De la presidencia Samper para acá el fenómeno del narco ha experimentado una notable evolución. De los grandes carteles de Cali y Medellín se ha pasado a una democratización del tráfico, que, una vez desaparecidos en combate aquellos dos grandes operadores, se ha reconstruido en una nueva estructura de pymes, o numerosos minoristas del comercio de la droga. Y sobre ese entramado las FARC se han convertido en protectoras y explotadoras de un trasiego, de cuyos pingües peajes obtienen cientos de millones de dólares al año. Todo un mundo ha transcurrido desde los tiempos en que en Medellín –que hoy gobierna un dedicado alcalde como Aníbal Gaviria- un amigo periodista podía decirme, señalando en una mañana soleada la terraza de un bar-restaurante, que allí solía tomar Escobar el aperitivo, mientras formalmente se alojaba en la prisión de cinco estrellas, edificada atendiendo a sus más detalladas instrucciones y caprichos. Medellín y la Bogotá del alcalde Petro son ciudades que pueden ufanarse, como el resto del país, de una reducción apreciable aunque todavía insuficiente de la violencia ciudadana.

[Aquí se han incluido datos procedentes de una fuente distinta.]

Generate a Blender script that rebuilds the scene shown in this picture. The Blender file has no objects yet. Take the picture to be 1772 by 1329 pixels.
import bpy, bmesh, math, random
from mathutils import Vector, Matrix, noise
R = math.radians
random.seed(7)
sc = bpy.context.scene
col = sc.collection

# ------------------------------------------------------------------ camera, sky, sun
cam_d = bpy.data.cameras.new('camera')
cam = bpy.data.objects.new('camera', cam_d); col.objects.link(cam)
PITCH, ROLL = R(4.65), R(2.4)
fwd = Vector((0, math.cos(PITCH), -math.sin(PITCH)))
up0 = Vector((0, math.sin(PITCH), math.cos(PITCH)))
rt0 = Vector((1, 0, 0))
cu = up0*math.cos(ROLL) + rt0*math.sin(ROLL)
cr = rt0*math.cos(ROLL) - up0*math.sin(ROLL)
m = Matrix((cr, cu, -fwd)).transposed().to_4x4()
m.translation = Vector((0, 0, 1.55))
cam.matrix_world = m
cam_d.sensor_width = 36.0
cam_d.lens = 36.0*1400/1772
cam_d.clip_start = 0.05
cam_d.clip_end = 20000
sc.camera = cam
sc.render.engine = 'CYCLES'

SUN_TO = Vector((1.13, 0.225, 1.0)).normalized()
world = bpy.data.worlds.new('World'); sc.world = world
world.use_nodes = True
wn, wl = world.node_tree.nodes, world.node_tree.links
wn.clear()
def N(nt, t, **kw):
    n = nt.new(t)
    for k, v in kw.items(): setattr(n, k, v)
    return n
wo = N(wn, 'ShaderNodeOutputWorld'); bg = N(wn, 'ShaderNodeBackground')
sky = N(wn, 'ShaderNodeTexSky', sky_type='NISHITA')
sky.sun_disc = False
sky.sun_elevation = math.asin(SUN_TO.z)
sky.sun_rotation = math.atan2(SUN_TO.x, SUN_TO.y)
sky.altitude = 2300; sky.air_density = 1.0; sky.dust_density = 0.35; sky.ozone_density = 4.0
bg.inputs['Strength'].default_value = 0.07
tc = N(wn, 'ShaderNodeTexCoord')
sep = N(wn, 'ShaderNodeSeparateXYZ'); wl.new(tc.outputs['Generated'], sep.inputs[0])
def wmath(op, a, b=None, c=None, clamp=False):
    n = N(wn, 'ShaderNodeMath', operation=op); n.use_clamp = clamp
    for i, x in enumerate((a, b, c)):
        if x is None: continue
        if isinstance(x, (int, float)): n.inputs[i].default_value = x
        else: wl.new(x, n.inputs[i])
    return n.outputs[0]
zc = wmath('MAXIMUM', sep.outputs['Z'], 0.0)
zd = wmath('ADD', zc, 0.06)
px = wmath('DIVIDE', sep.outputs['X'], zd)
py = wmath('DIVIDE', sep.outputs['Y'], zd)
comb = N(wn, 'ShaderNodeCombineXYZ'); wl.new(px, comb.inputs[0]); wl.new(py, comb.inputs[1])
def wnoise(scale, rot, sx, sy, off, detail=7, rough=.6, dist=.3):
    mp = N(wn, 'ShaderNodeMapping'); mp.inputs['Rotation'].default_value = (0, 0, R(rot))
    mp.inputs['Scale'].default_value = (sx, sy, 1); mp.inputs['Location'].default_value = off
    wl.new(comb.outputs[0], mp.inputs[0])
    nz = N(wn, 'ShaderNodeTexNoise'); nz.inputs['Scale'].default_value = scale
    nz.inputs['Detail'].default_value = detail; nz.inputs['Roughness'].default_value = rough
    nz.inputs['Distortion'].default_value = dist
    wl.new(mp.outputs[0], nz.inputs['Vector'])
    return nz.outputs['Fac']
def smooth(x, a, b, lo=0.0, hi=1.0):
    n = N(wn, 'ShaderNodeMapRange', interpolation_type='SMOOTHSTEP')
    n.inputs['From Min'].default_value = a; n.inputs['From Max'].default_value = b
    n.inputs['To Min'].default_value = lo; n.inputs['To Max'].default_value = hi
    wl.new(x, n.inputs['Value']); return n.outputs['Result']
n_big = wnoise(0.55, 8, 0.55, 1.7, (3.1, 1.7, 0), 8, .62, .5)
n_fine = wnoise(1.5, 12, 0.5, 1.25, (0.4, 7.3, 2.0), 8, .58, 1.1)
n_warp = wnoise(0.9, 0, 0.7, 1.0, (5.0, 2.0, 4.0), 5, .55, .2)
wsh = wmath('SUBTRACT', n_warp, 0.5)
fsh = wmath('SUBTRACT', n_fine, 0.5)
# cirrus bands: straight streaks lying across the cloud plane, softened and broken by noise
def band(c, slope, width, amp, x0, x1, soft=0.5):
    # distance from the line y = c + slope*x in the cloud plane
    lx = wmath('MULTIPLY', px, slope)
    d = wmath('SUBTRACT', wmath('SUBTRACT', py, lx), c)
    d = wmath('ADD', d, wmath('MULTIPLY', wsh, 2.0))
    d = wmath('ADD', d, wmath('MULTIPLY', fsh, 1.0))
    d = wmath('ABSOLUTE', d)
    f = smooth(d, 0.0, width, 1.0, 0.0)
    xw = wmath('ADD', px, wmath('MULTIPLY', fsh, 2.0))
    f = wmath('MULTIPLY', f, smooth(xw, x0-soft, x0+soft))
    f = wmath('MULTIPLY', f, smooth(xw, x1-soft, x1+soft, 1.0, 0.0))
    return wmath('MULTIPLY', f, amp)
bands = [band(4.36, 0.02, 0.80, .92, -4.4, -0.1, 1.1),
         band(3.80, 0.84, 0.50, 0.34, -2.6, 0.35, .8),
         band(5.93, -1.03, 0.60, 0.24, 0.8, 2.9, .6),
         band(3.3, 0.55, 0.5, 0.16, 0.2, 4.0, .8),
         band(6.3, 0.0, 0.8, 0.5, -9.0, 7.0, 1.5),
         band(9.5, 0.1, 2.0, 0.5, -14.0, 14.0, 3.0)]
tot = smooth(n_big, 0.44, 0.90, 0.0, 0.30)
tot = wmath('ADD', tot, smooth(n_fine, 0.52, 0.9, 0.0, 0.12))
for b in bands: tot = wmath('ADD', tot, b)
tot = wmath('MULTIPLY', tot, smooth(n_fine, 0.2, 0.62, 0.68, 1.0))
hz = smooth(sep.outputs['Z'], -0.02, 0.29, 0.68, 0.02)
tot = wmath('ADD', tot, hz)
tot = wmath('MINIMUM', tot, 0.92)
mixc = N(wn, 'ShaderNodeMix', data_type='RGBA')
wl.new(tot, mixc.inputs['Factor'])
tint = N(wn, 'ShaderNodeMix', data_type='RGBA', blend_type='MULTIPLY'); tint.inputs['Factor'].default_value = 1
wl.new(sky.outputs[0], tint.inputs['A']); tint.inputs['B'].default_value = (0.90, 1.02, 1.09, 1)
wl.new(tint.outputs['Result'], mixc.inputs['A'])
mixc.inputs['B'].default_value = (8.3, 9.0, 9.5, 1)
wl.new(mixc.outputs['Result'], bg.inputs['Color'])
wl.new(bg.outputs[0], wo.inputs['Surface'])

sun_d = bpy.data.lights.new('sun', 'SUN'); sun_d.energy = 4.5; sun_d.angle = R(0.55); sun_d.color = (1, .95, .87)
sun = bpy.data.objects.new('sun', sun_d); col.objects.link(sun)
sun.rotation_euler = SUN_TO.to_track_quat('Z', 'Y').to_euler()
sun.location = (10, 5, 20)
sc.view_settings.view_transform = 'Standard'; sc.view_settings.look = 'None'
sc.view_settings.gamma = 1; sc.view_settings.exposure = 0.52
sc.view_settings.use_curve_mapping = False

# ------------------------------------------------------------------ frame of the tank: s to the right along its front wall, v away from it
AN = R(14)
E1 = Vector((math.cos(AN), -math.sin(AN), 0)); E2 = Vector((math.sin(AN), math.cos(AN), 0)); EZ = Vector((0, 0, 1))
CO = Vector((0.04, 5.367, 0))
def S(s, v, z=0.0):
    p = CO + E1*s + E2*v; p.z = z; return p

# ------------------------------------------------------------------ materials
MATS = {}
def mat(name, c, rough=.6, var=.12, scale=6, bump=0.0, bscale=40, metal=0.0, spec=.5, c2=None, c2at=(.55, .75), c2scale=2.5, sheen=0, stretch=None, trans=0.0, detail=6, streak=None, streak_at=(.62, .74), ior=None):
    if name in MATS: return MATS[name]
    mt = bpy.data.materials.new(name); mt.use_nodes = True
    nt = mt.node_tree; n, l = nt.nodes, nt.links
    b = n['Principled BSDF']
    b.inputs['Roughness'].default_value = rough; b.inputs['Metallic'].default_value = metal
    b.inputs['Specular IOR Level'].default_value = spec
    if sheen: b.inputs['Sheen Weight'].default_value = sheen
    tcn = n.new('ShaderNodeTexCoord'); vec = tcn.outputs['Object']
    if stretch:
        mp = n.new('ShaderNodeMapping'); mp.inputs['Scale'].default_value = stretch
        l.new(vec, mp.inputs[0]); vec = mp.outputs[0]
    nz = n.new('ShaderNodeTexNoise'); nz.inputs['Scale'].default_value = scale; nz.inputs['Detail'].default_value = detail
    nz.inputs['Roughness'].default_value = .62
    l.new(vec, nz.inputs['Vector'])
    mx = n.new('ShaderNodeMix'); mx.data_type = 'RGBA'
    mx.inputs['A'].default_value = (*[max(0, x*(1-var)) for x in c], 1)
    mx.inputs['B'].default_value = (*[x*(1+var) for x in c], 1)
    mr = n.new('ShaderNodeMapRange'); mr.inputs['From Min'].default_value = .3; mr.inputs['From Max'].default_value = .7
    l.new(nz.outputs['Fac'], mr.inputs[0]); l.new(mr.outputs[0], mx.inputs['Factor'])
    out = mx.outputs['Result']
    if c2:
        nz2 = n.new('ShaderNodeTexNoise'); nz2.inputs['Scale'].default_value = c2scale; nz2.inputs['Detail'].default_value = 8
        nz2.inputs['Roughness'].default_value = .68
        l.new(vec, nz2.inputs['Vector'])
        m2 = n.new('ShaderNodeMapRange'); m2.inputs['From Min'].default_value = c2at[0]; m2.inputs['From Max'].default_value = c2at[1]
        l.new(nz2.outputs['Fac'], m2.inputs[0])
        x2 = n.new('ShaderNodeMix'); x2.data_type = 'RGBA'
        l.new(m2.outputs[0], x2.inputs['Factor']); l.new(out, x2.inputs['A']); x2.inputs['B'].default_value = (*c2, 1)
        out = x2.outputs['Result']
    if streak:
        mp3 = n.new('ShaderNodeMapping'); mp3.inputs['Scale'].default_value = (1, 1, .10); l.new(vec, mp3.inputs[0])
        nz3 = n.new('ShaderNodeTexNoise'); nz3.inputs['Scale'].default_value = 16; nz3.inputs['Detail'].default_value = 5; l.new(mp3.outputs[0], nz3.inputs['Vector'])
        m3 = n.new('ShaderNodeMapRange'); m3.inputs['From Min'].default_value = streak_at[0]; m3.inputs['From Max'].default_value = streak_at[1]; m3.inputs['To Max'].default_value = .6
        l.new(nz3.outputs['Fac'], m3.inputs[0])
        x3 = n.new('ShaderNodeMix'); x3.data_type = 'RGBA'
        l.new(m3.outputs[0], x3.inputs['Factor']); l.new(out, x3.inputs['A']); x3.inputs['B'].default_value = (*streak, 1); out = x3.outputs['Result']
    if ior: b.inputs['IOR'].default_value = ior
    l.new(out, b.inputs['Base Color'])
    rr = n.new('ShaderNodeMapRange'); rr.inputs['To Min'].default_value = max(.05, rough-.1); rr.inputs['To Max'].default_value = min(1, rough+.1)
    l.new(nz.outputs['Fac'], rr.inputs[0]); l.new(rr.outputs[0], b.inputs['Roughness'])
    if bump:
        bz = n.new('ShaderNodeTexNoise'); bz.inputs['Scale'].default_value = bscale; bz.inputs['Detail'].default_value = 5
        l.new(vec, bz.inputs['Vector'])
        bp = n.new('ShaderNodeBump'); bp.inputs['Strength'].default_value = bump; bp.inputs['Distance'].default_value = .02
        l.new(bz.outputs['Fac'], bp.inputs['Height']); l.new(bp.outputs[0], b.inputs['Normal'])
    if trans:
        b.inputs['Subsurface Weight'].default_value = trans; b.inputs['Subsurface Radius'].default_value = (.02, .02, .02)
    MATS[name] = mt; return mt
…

La partida se halla, sin embargo, muy lejos de estar ganada. Hay un proceso negociador, que si llega a término sin que se recurra a firmar cualquier clase de papel para decir que aquello es la paz, y que inevitablemente va a enredarse con la campaña de las legislativas en marzo y las presidenciales de mayo de 2014, puede ser el principio del fin para una Colombia que hace apenas unos años parecía exangüe y abocada a la derrota. La apuesta en curso es ya muy diferente: refundar la Colombia del siglo XXI. Nada está decidido, pero por fin cabe la esperanza.